> To do:
Extract only the lines running from the top of the entries to the line that holds "S.camera = cam". Include that line and omit the pictures.

> Dataset entries:
════════

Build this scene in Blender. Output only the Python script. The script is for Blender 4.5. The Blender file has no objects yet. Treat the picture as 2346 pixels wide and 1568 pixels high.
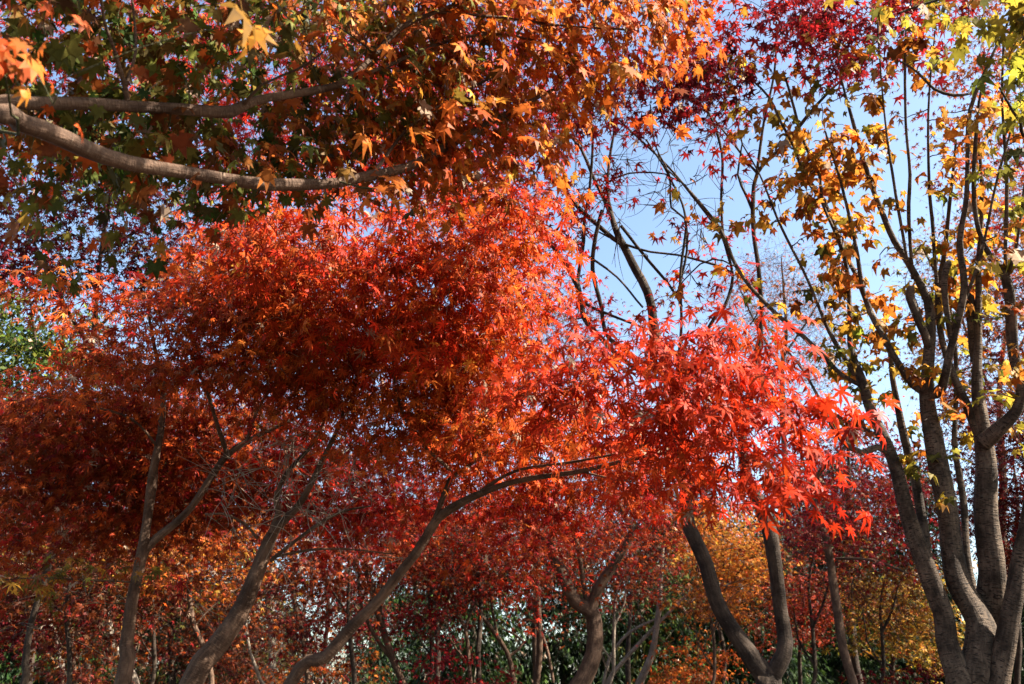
import bpy, math
import numpy as np

# ------------------------------------------------------------------ camera, sky, sun, exposure
S = bpy.context.scene
PITCH = math.radians(23.5)
HFOV = math.radians(65.0)
EYE = np.array((0.0, 0.0, 1.6))
cam_d = bpy.data.cameras.new('camera')
cam_d.sensor_width = 36.0
cam_d.lens = 18.0 / math.tan(HFOV / 2)
cam_d.clip_start = 0.05
cam_d.clip_end = 3000
cam_d.dof.use_dof = True
cam_d.dof.focus_distance = 4.4
cam_d.dof.aperture_fstop = 5.0
cam = bpy.data.objects.new('camera', cam_d)
S.collection.objects.link(cam)
cam.location = EYE
cam.rotation_euler = (math.pi / 2 + PITCH, 0, 0)
S.camera = cam

SUN_AZ = math.radians(105.0)      # clockwise from the view direction: the sun stands to the right
SUN_EL = math.radians(40.0)
world = bpy.data.worlds.new('World')
S.world = world
world.use_nodes = True
wn = world.node_tree.nodes
bg = wn['Background']
sky = wn.new('ShaderNodeTexSky')
sky.sky_type = 'NISHITA'
sky.sun_disc = False
sky.sun_elevation = SUN_EL
sky.sun_rotation = SUN_AZ
sky.air_density = 1.0
sky.dust_density = 1.6
sky.ozone_density = 1.0
bg.inputs['Strength'].default_value = 0.061
tint = wn.new('ShaderNodeVectorMath')
tint.operation = 'MULTIPLY'
tint.inputs[1].default_value = (1.07, 1.09, 1.06)
world.node_tree.links.new(sky.outputs['Color'], tint.inputs[0])
world.node_tree.links.new(tint.outputs['Vector'], bg.inputs['Color'])

sun_d = bpy.data.lights.new('sun', 'SUN')
sun_d.energy = 5.0
sun_d.angle = math.radians(0.5)
sun_d.color = (1.0, 0.93, 0.82)
sun = bpy.data.objects.new('sun', sun_d)
S.collection.objects.link(sun)
sun.rotation_euler = (math.pi / 2 - SUN_EL, 0, -SUN_AZ + math.pi)
sun.location = (20, 4, 20)
S.view_settings.view_transform = 'Standard'
S.view_settings.look = 'None'
S.view_settings.gamma = 1.0
S.view_settings.exposure = 2.55
S.cycles.max_bounces = 6
S.cycles.diffuse_bounces = 1
S.cycles.glossy_bounces = 2
S.cycles.transmission_bounces = 4
S.cycles.use_denoising = True
S.cycles.sample_clamp_indirect = 4.0

# ------------------------------------------------------------------ pixel rays -> points in the place
FPX = 1173.0 / math.tan(HFOV / 2)
R_ = np.array((1.0, 0, 0))
U_ = np.array((0, -math.sin(PITCH), math.cos(PITCH)))
F_ = np.array((0, math.cos(PITCH), math.sin(PITCH)))


def at(x, y, d):
    """The point seen at (x, y) of a 2346 x 1568 picture at distance d from the lens."""
    x, y, d = np.broadcast_arrays(np.asarray(x, float), np.asarray(y, float), np.asarray(d, float))
    v = ((x - 1173.0) / FPX)[..., None] * R_ + ((784.0 - y) / FPX)[..., None] * U_ + F_
    n = np.linalg.norm(v, axis=-1, keepdims=True)
    return EYE + v / n * d[..., None]


def px_radius(x, y, d, w):
    n = math.sqrt(((x - 1173.0) / FPX) ** 2 + ((784.0 - y) / FPX) ** 2 + 1)
    return w * 0.5 / FPX * d / n


# ------------------------------------------------------------------ materials
def material(name):
    m = bpy.data.materials.new(name)
    m.use_nodes = True
    nt = m.node_tree
    nt.nodes.clear()
    out = nt.nodes.new('ShaderNodeOutputMaterial')
    return m, nt, out


def leaf_material(name, trans=0.42, rough=0.5, spec=0.09):
    m, nt, out = material(name)
    at_ = nt.nodes.new('ShaderNodeAttribute')
    at_.attribute_name = 'leaf_colour'
    co = nt.nodes.new('ShaderNodeTexCoord')
    nz = nt.nodes.new('ShaderNodeTexNoise')
    nz.inputs['Scale'].default_value = 38.0
    nz.inputs['Detail'].default_value = 3.0
    nt.links.new(co.outputs['Object'], nz.inputs['Vector'])
    mr = nt.nodes.new('ShaderNodeMapRange')
    mr.inputs['From Min'].default_value = 0.3
    mr.inputs['From Max'].default_value = 0.7
    mr.inputs['To Min'].default_value = 0.78
    mr.inputs['To Max'].default_value = 1.16
    nt.links.new(nz.outputs['Fac'], mr.inputs['Value'])
    mul = nt.nodes.new('ShaderNodeVectorMath')
    mul.operation = 'SCALE'
    nt.links.new(at_.outputs['Color'], mul.inputs[0])
    nt.links.new(mr.outputs['Result'], mul.inputs['Scale'])
    pb = nt.nodes.new('ShaderNodeBsdfPrincipled')
    pb.inputs['Roughness'].default_value = rough
    pb.inputs['Specular IOR Level'].default_value = spec
    nt.links.new(mul.outputs['Vector'], pb.inputs['Base Color'])
    tr = nt.nodes.new('ShaderNodeBsdfTranslucent')
    nt.links.new(mul.outputs['Vector'], tr.inputs['Color'])
    mx = nt.nodes.new('ShaderNodeMixShader')
    mx.inputs['Fac'].default_value = trans
    nt.links.new(pb.outputs[0], mx.inputs[1])
    nt.links.new(tr.outputs[0], mx.inputs[2])
    nt.links.new(mx.outputs[0], out.inputs['Surface'])
    return m


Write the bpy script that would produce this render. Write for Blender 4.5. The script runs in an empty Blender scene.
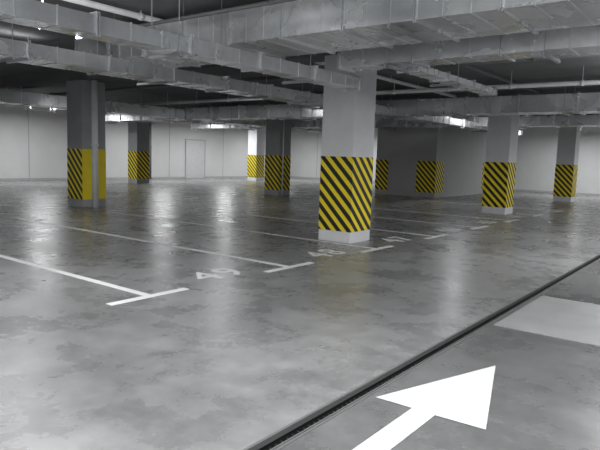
import bpy, bmesh, math, random
from mathutils import Vector, Matrix
random.seed(4)
SC=bpy.context.scene
SC.view_settings.view_transform='Standard'
# ------------------------------------------------------------------ camera
F=580.; yaw=math.radians(37.5); pitch=math.atan(68/F); roll=math.radians(1.82)
f0=Vector((-math.sin(yaw),math.cos(yaw),0)); r0=Vector((math.cos(yaw),math.sin(yaw),0))
f=(f0*math.cos(pitch)-Vector((0,0,1))*math.sin(pitch)); u0=r0.cross(f)
r=r0*math.cos(roll)+u0*math.sin(roll); u=u0*math.cos(roll)-r0*math.sin(roll)
H=1.5
cam=bpy.data.cameras.new('camera'); co=bpy.data.objects.new('camera',cam); SC.collection.objects.link(co)
M=Matrix((r,u,-f)).transposed().to_4x4(); M.translation=Vector((0,0,H)); co.matrix_world=M
cam.sensor_width=36; cam.lens=36*F/600
SC.camera=co
# ------------------------------------------------------------------ materials
def mat(name):
    m=bpy.data.materials.new(name); m.use_nodes=True
    nt=m.node_tree; b=nt.nodes['Principled BSDF']
    return m,nt,b
def N(nt,t,**k):
    n=nt.nodes.new(t)
    for a,v in k.items(): setattr(n,a,v)
    return n
def noise(nt,vec,scale,detail=6,rough=.6,dist=0):
    n=N(nt,'ShaderNodeTexNoise'); n.inputs['Scale'].default_value=scale; n.inputs['Detail'].default_value=detail
    n.inputs['Roughness'].default_value=rough; n.inputs['Distortion'].default_value=dist
    nt.links.new(vec,n.inputs['Vector']); return n.outputs['Fac']
def ramp(nt,fac,stops):
    n=N(nt,'ShaderNodeValToRGB'); e=n.color_ramp.elements
    while len(e)<len(stops): e.new(.5)
    for i,(p,c) in enumerate(stops):
        e[i].position=p; e[i].color=(c,c,c,1) if not isinstance(c,tuple) else c+(1,)
    nt.links.new(fac,n.inputs['Fac']); return n.outputs['Color']
def mixc(nt,a,b,fac,mode='MIX'):
    n=N(nt,'ShaderNodeMix'); n.data_type='RGBA'; n.blend_type=mode
    for s,v in ((n.inputs[6],a),(n.inputs[7],b),(n.inputs[0],fac)):
        if hasattr(v,'is_linked') or hasattr(v,'links'): nt.links.new(v,s)
        elif isinstance(v,(int,float)): s.default_value=v
        else: s.default_value=tuple(v)+(1,)
    return n.outputs[2]
def bump(nt,b,h,s=.2,d=.01):
    n=N(nt,'ShaderNodeBump'); n.inputs['Strength'].default_value=s; n.inputs['Distance'].default_value=d
    nt.links.new(h,n.inputs['Height']); nt.links.new(n.outputs[0],b.inputs['Normal'])
def coord(nt): return N(nt,'ShaderNodeTexCoord').outputs['Object']

def concrete(name,lo,hi,scale=1.2,rough=.85,tint=(1,1,1)):
    m,nt,b=mat(name); c=coord(nt)
    n1=noise(nt,c,scale,8,.65,.3)
    col=ramp(nt,n1,[(.3,tuple(lo*t for t in tint)),(.7,tuple(hi*t for t in tint))])
    nt.links.new(col,b.inputs['Base Color']); b.inputs['Roughness'].default_value=rough
    bump(nt,b,noise(nt,c,25,5),.15,.01)
    return m
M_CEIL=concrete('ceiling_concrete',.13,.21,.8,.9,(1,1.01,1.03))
M_WALL=concrete('wall_paint_white',.60,.68,.5,.8,(1,1,1))
M_WALLG=concrete('wall_paint_grey',.42,.48,.6,.8)
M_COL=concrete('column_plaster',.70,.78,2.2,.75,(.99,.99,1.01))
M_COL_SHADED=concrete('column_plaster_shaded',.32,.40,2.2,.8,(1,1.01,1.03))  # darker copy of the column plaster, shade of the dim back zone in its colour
M_PATCH=concrete('slab_light_concrete',.24,.32,2.5,.5)

def floor_mat(name,base,seed,contrast=1.):
    m,nt,b=mat(name); c=coord(nt)
    mp=N(nt,'ShaderNodeMapping'); mp.inputs['Location'].default_value=(seed,seed*2,0); nt.links.new(c,mp.inputs[0]); v=mp.outputs[0]
    big=noise(nt,v,.5,5,.55,.2); med=noise(nt,v,1.5,9,.68,.1); fine=noise(nt,v,8,9,.76); blot=noise(nt,v,3.6,7,.62,.1)
    k=contrast
    col=ramp(nt,big,[(.3,base*(1-.24*k)),(.7,base*(1+.16*k))])
    col=mixc(nt,col,ramp(nt,med,[(.32,.58),(.50,.92),(.68,1.14)]),.8*k,'MULTIPLY')
    col=mixc(nt,col,ramp(nt,blot,[(.34,.80),(.62,1.05)]),.8*k,'MULTIPLY')
    col=mixc(nt,col,ramp(nt,fine,[(.3,.80),(.62,1.05)]),.8,'MULTIPLY')
    nt.links.new(col,b.inputs['Base Color'])
    rr=ramp(nt,med,[(.3,.21),(.7,.36)]); nt.links.new(rr,b.inputs['Roughness'])
    b.inputs['Specular IOR Level'].default_value=.55
    bump(nt,b,noise(nt,v,3,4),.05,.02)
    return m
M_FLOOR=floor_mat('polished_concrete_floor',.27,3.1)
M_DRIVE=floor_mat('driveway_concrete_floor',.145,9.3,.7)
def simple(name,c,rough=.5,metal=0.,sc=6,var=.15):
    m,nt,b=mat(name); v=coord(nt); n=noise(nt,v,sc,5)
    col=mixc(nt,tuple(x*(1-var) for x in c),tuple(min(1,x*(1+var)) for x in c),n)
    nt.links.new(col,b.inputs['Base Color']); b.inputs['Roughness'].default_value=rough; b.inputs['Metallic'].default_value=metal
    return m
M_BLACK=simple('drain_black',(.01,.01,.01),.8)
M_STEEL=simple('drain_steel',(.16,.16,.16),.5,.3)
M_RODS=simple('hanger_steel',(.45,.46,.47),.4,.6)
M_PIPEW=simple('pipe_grey_white',(.78,.79,.80),.4)
M_PIPED=simple('pipe_dark',(.14,.145,.15),.5)
M_LAMPH=simple('lamp_housing_white',(.7,.7,.7),.4)
M_DOOR=simple('door_light_grey_paint',(.56,.57,.58),.5)
M_TRIM=simple('wall_joint_grey',(.42,.42,.43),.6)
def galv():
    m,nt,b=mat('galvanised_steel'); c=coord(nt)
    n1=noise(nt,c,1.0,4,.5,.6); n2=noise(nt,c,14,4,.6)
    col=ramp(nt,n1,[(.3,(.70,.72,.74)),(.7,(.92,.93,.95))])
    col=mixc(nt,col,ramp(nt,n2,[(.3,.88),(.7,1.04)]),.8,'MULTIPLY')
    nt.links.new(col,b.inputs['Base Color']); b.inputs['Metallic'].default_value=.6
    nt.links.new(ramp(nt,n1,[(.3,.20),(.7,.36)]),b.inputs['Roughness'])
    bump(nt,b,noise(nt,c,1.8,2,.4,.4),.4,.04)
    return m
M_GALV=galv()
def stripes():
    m,nt,b=mat('hazard_stripes_yellow_black'); c=coord(nt)
    s=N(nt,'ShaderNodeSeparateXYZ'); nt.links.new(c,s.inputs[0])
    def ma(op,a,bb):
        n=N(nt,'ShaderNodeMath',operation=op)
        for i,v in enumerate((a,bb)):
            if isinstance(v,(int,float)): n.inputs[i].default_value=v
            else: nt.links.new(v,n.inputs[i])
        return n.outputs[0]
    q=ma('ADD',ma('ADD',s.outputs[0],s.outputs[1]),s.outputs[2])
    fr=ma('FRACT',ma('DIVIDE',ma('ADD',q,20.),.225),0.)
    k=ma('GREATER_THAN',fr,.49)
    wear=noise(nt,c,12,5)
    ye=mixc(nt,(.90,.70,.015),(1.0,.82,.03),wear)
    col=mixc(nt,ye,(.018,.018,.02),k)
    nt.links.new(col,b.inputs['Base Color']); b.inputs['Roughness'].default_value=.55
    return m
M_HAZ=stripes()
M_YEL=simple('guard_yellow',(.90,.72,.03),.5,0,8,.08)
def paint(name,lo,hi):
    m,nt,b=mat(name); c=coord(nt)
    w=noise(nt,c,14,8,.75); w2=noise(nt,c,2.5,4)
    col=mixc(nt,ramp(nt,w,[(.28,lo),(.40,hi)]),ramp(nt,w2,[(.3,.88),(.6,1.)]),1.,'MULTIPLY')
    nt.links.new(col,b.inputs['Base Color']); b.inputs['Roughness'].default_value=.7
    return m
M_PAINT=paint('road_paint_white',.48,.76)
M_PAINTA=paint('arrow_paint_white',.48,.57)
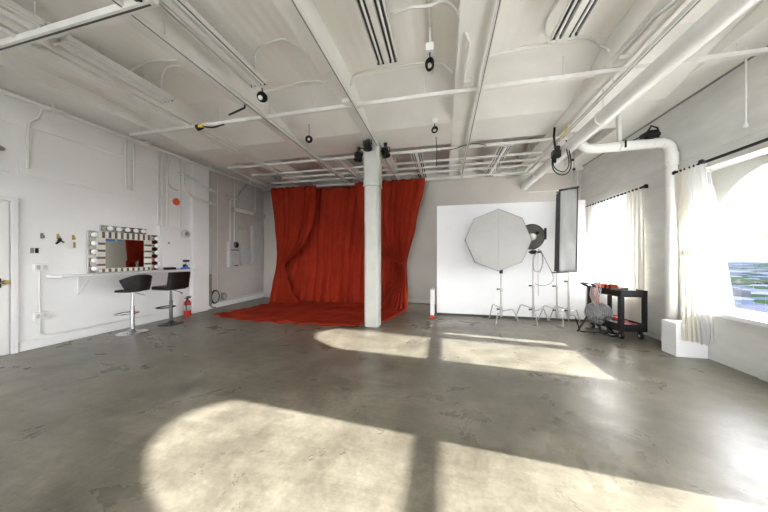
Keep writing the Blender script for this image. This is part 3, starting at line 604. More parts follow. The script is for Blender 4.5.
B().box(-5.80, -5.70, 4.67, 4.82, 1.065, 1.10).lathe([(.05, 0), (.045, .05), (.03, .06)], (-5.74, 4.74, 1.10), seg=14).build('base', M['blue'], o, .004)
B().cyl((-5.74, 4.74, 1.1), (-5.74, 4.74, 1.24), .022).build('post', M['lgrey'], o)
B().box(-5.79, -5.69, 4.69, 4.80, 1.225, 1.275).sphere((-5.74, 4.72, 1.14), .04).build('head', M['black'], o, .01)

# ------------------------------------------------------------------ bar stools
def stool_common(o, x, y, sz, baseR, mm):
    B().lathe([(0, 0), (baseR, 0), (baseR, .008), (baseR * .8, .018), (.06, .04), (.035, .07), (.0, .07)], (x, y, 0), seg=36).build('base', mm, o)
    B().cyl((x, y, .06), (x, y, sz - .25), .029).cyl((x, y, sz - .28), (x, y, sz - .03), .022).build('column', mm, o)
x, y, sz = -5.36, 3.46, .73
o = thing('bar_stool', 'near black bar stool with a rounded bucket back and bright chrome base', 'bar stool', (x, y, 0))
stool_common(o, x, y, sz, .22, M['chrome'])
B().tube([(x + .02, y, .34), (x - .05, y - .14, .34), (x - .17, y - .16, .34), (x - .24, y - .05, .34), (x - .24, y + .05, .34), (x - .17, y + .16, .34), (x - .05, y + .14, .34), (x + .02, y, .34)], .011, 8, 4).cyl((x, y, .32), (x, y, .36), .036).build('footrest', M['chrome'], o)
def seat1(u, v):
    a = 2 * PI * u; r = v
    px = -.215 * math.cos(a) * r; py = .21 * math.sin(a) * r
    return V(x - .02 + px, y + py, sz + .012 + .035 * (r ** 3) * (.5 + .5 * math.cos(a + PI)) - .012 * (1 - r))
B().sheet(seat1, 28, 6).build('seat', M['leather'], o, solid=.035)
def back1(u, v):
    a = (u - .5) * 2.35 * (1 - .25 * (1 - v)); R = .225 + .035 * v
    zz = sz + .02 + .285 * v * (1 - .30 * abs(u - .5) * 2 * abs(u - .5) * 2)
    return V(x - .0 + R * math.cos(a) - .02, y + R * math.sin(a), zz)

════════

> Result for this task:
Build this scene in Blender. Output only the Python script. The script is for Blender 4.5. The Blender file has no objects yet. Treat the picture as 2346 pixels wide and 1568 pixels high.
import bpy, math
import numpy as np

# ------------------------------------------------------------------ camera, sky, sun, exposure
S = bpy.context.scene
PITCH = math.radians(23.5)
HFOV = math.radians(65.0)
EYE = np.array((0.0, 0.0, 1.6))
cam_d = bpy.data.cameras.new('camera')
cam_d.sensor_width = 36.0
cam_d.lens = 18.0 / math.tan(HFOV / 2)
cam_d.clip_start = 0.05
cam_d.clip_end = 3000
cam_d.dof.use_dof = True
cam_d.dof.focus_distance = 4.4
cam_d.dof.aperture_fstop = 5.0
cam = bpy.data.objects.new('camera', cam_d)
S.collection.objects.link(cam)
cam.location = EYE
cam.rotation_euler = (math.pi / 2 + PITCH, 0, 0)
S.camera = cam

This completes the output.